Resit Kemal As / Editor-in-Chief, World of Global
In U.S. foreign policy, sometimes the biggest crises do not erupt on the ground, but in sentences. Donald Trump’s recent claim that “high-level talks with Havana are ongoing” points to exactly such a fracture. Because there are no talks. At least, that is what the Cuban side and independent diplomatic channels say. So the question is simple yet deeply unsettling: Is Trump being misled, or does he choose to mislead?
The shadow of this question falls directly on Secretary of State Marco Rubio. We are talking about a Cuban-American politician, a hardline advocate of sanctions, and an ideologically distant figure when it comes to Havana. Rubio’s political career has been built on presenting pressure against the Cuban regime as a moral imperative. For such a figure to give the White House the impression that “back-channel diplomacy” is underway inevitably raises the possibility of strategic distortion.
As U.S. fuel and financial sanctions push Cuba toward a severe energy crisis, Washington’s message that “negotiations are ongoing” serves two purposes:
First, it presents the United States to the international public as the party “seeking solutions.”
Second, it renders the humanitarian consequences of the sanctions invisible.
But Havana is not silent; it says, “There are no talks.” This contradiction suggests that what is speaking here is not diplomacy, but perception management.
Reading this picture solely as a Cuba issue would be naïve. The same fog appears in the Russia–Ukraine war, the Iran file, and even in the strategic competition with China. On the one hand, the U.S. administration says “contacts are continuing behind the scenes”; on the other, tensions on the ground keep escalating. If negotiations truly exist, why are the crises deepening?

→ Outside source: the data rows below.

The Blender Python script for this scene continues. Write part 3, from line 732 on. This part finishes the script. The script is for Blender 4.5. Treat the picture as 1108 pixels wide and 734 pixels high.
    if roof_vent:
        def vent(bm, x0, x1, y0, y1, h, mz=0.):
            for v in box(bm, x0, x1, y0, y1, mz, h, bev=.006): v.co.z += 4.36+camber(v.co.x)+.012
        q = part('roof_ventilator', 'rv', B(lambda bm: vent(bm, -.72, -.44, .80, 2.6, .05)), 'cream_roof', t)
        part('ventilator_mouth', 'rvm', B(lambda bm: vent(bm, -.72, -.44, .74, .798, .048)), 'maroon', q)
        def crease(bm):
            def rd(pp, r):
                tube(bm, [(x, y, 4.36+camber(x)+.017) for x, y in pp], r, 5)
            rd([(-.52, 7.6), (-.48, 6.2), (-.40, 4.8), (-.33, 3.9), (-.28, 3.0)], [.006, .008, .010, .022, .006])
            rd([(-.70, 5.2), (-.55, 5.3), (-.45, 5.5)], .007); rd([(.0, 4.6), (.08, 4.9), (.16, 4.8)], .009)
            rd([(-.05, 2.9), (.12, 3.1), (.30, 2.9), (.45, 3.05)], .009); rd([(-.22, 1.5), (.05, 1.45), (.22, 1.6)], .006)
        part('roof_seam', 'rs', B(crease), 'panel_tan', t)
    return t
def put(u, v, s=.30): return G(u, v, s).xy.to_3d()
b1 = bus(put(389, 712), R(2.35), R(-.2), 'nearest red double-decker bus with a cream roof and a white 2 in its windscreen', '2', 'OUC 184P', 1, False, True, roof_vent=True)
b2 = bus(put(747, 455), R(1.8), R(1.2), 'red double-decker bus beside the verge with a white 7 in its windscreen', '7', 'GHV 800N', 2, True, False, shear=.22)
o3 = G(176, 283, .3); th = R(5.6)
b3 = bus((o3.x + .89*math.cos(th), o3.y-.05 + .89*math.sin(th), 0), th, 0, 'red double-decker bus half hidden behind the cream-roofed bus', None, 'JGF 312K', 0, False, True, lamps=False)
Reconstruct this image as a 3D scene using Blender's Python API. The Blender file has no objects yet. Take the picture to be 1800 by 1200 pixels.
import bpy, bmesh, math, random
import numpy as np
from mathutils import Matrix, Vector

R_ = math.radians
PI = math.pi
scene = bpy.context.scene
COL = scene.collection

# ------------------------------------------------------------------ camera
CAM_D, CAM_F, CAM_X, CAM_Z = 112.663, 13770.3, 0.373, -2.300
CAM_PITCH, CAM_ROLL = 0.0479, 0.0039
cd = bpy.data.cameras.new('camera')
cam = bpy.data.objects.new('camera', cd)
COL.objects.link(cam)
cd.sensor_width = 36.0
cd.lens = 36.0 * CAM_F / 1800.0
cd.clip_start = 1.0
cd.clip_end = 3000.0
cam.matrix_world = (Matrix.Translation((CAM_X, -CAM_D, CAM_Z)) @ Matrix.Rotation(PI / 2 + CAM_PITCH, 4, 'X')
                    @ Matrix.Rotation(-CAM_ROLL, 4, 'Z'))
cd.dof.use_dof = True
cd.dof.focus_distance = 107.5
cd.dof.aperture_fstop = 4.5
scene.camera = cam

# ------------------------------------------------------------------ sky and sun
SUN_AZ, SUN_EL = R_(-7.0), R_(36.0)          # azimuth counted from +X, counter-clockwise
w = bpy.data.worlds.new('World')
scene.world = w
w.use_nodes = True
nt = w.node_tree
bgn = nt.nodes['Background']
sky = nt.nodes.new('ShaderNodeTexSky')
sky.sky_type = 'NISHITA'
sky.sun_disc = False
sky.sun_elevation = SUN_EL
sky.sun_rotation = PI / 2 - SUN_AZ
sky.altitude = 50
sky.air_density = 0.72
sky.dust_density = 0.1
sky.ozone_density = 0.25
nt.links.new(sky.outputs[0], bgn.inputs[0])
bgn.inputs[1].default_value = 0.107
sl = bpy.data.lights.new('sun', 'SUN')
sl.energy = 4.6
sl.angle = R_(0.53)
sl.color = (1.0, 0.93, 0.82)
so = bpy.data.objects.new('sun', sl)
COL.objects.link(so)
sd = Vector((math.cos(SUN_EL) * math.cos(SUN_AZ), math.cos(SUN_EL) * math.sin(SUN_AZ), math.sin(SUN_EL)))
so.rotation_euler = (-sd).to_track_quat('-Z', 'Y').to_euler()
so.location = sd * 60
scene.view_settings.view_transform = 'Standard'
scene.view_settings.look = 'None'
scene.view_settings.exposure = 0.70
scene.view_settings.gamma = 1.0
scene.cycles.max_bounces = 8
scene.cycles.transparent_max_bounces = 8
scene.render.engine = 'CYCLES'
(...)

And if they do not, whom does this rhetoric serve?
Trump’s personal diplomatic style plays a key role here. He is often more concerned with the sense of control than with the process itself. Saying “there are talks” means saying “I am in control.” But when this narrative does not align with institutional reality, it weakens not the president, but the state. Because foreign policy is not limited to a television interview aimed at domestic audiences; the other side speaks too—and it takes note of falsehoods.
In the case of Marco Rubio, the real issue is whether information is being withheld or repackaged. When Trump is told that “talks are ongoing,” what may be meant are merely indirect contacts or exploratory feelers through third countries. But presenting this as “high-level negotiations” is not bending reality—it is rewriting it.
Today, the real crisis Washington faces is not Cuba’s energy shortage or the opening of a new line of tension with Iran. The real crisis is the widening gap between rhetoric and reality. Diplomacy requires trust, and trust begins with accurate information. If a president is making decisions based on a foggy picture drawn by his own foreign policy team, this becomes not just a governance problem, but a global risk.
So we return to the core question:
Is the United States truly negotiating, or merely talking as if it is?
The answer is unclear. But one thing about uncertainty is clear—it is dangerous:
A superpower that loses contact with reality does not only mislead its rivals; it misleads itself.